Mercurius
Legend
The first age is not our world. The portal stones come from the first age, so the one power was known and used during that period, making it an alternate reality of ours. That means that the landscape doesn't have to be identical. Nor does there even have to be climate change.
This is debatable. The first age--or rather, the age before the Age of Legends, may or may not be our current age which, I'll remind you, is not over.
I decided to re-read Eye of the World and came across a few tidbits from Thom Merrillin in the early chapter, "The Gleeman," in which he mentions various personages from our era such as "Mosk the Giant" (Moscow) and "Materese the Healer" (Mother Theresa). They're summarized on this page about real-world references. I had to chuckle at "Anla the Wise Counselor" (Ann Landers).
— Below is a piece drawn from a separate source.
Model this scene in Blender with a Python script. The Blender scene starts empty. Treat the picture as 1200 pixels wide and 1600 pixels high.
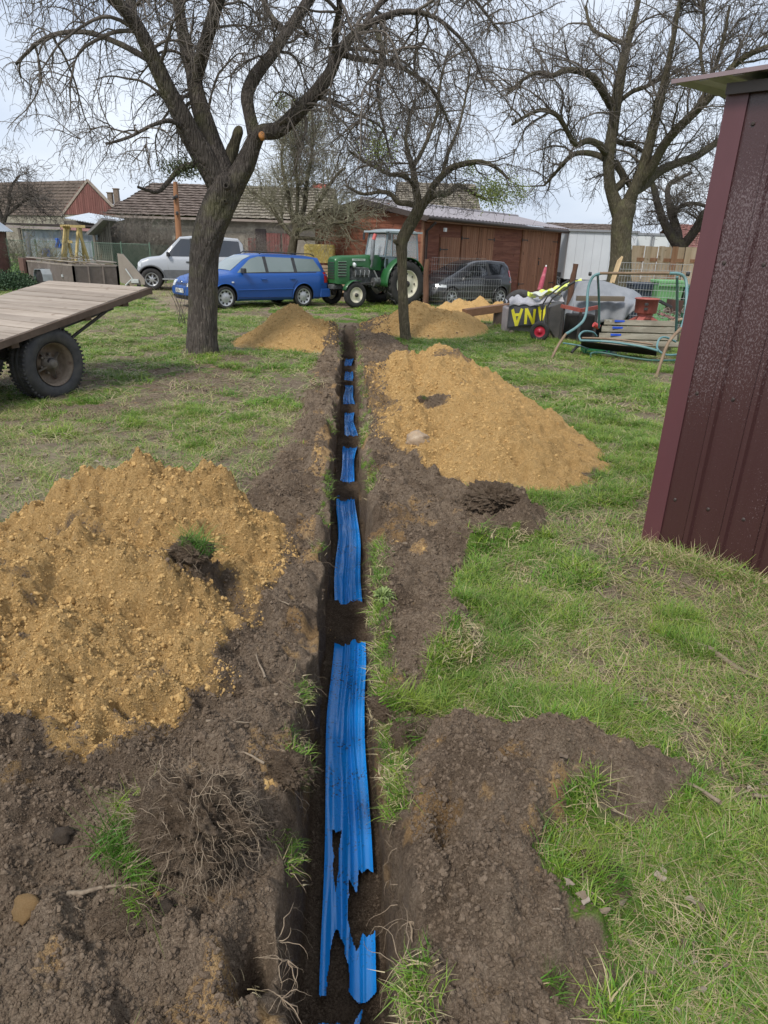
import bpy, math, random
import numpy as np
from mathutils import Vector, Matrix
random.seed(7); rng = np.random.default_rng(7)
R = math.radians
scene = bpy.context.scene
COL = scene.collection

# ------------------------------------------------------------------ camera, sky, sun, exposure
F_PX, EYE, ROLL, PITCH = 1064.0, 1.72, R(1.8), math.atan(413/1064)
cam_d = bpy.data.cameras.new('camera'); cam = bpy.data.objects.new('camera', cam_d); COL.objects.link(cam)
cam_d.sensor_fit = 'VERTICAL'; cam_d.sensor_height = 36.0; cam_d.lens = 36.0*F_PX/1600.0
cam_d.clip_start = 0.05; cam_d.clip_end = 3000
cam.matrix_world = Matrix.Translation((0, 0, EYE)) @ Matrix.Rotation(math.pi/2-PITCH, 4, 'X') @ Matrix.Rotation(ROLL, 4, 'Z')
scene.camera = cam
w = bpy.data.worlds.new('World'); scene.world = w; w.use_nodes = True
SUN_EL, SUN_AZ = R(50), R(212)      # azimuth measured clockwise from +Y
nt = w.node_tree; nt.nodes.clear()
def wn(t, **k):
    n = nt.nodes.new(t)
    for a, b in k.items(): setattr(n, a, b)
    return n
sky = wn('ShaderNodeTexSky', sky_type='NISHITA'); sky.sun_disc = False
sky.sun_elevation = SUN_EL; sky.sun_rotation = SUN_AZ; sky.air_density = 1.0; sky.dust_density = 2.0
bg1 = wn('ShaderNodeBackground'); bg1.inputs['Strength'].default_value = 0.06
nt.links.new(sky.outputs[0], bg1.inputs[0])
tc = wn('ShaderNodeTexCoord'); mp = wn('ShaderNodeMapping'); mp.inputs['Scale'].default_value = (1.0, 1.0, 3.2)
nt.links.new(tc.outputs['Generated'], mp.inputs[0])
nz = wn('ShaderNodeTexNoise'); nz.inputs['Scale'].default_value = 2.1; nz.inputs['Detail'].default_value = 6; nz.inputs['Roughness'].default_value = 0.5
nt.links.new(mp.outputs[0], nz.inputs[0])
cr = wn('ShaderNodeValToRGB')
cr.color_ramp.elements[0].position = 0.30; cr.color_ramp.elements[0].color = (0.42, 0.50, 0.64, 1)
cr.color_ramp.elements[1].position = 0.68; cr.color_ramp.elements[1].color = (0.74, 0.785, 0.85, 1)
nt.links.new(nz.outputs['Fac'], cr.inputs[0])
bg2 = wn('ShaderNodeBackground'); bg2.inputs['Strength'].default_value = 0.74
nt.links.new(cr.outputs[0], bg2.inputs[0])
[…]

Thom says, "Old stories, those...Stories from the Age before the Age of Legends, some say. Perhaps even older."
Meaning, all we know is that they are from before the Age of Legends, but it isn't clear to Thom--and thus perhaps to Robert Jordan himself--whether the first age is our age, or whether our age is from an earlier cycle of seven ages.
But what is clear is that it is our world, and in our future. That said, Jordan seems to emphasize the cyclical nature of time, so that past and future are not strictly linear. This is resonates with the Hindu view of time (the yugas, etc), and other variations on Eternal Return, from Eliade's study of myth to Nietszche's rather scary view of Eternal Recurrence, that we live the same life, over and over again.
Jordan says the same basic seven ages are repeated, but while the underlying patterns and nature of each age are the same, the details are different.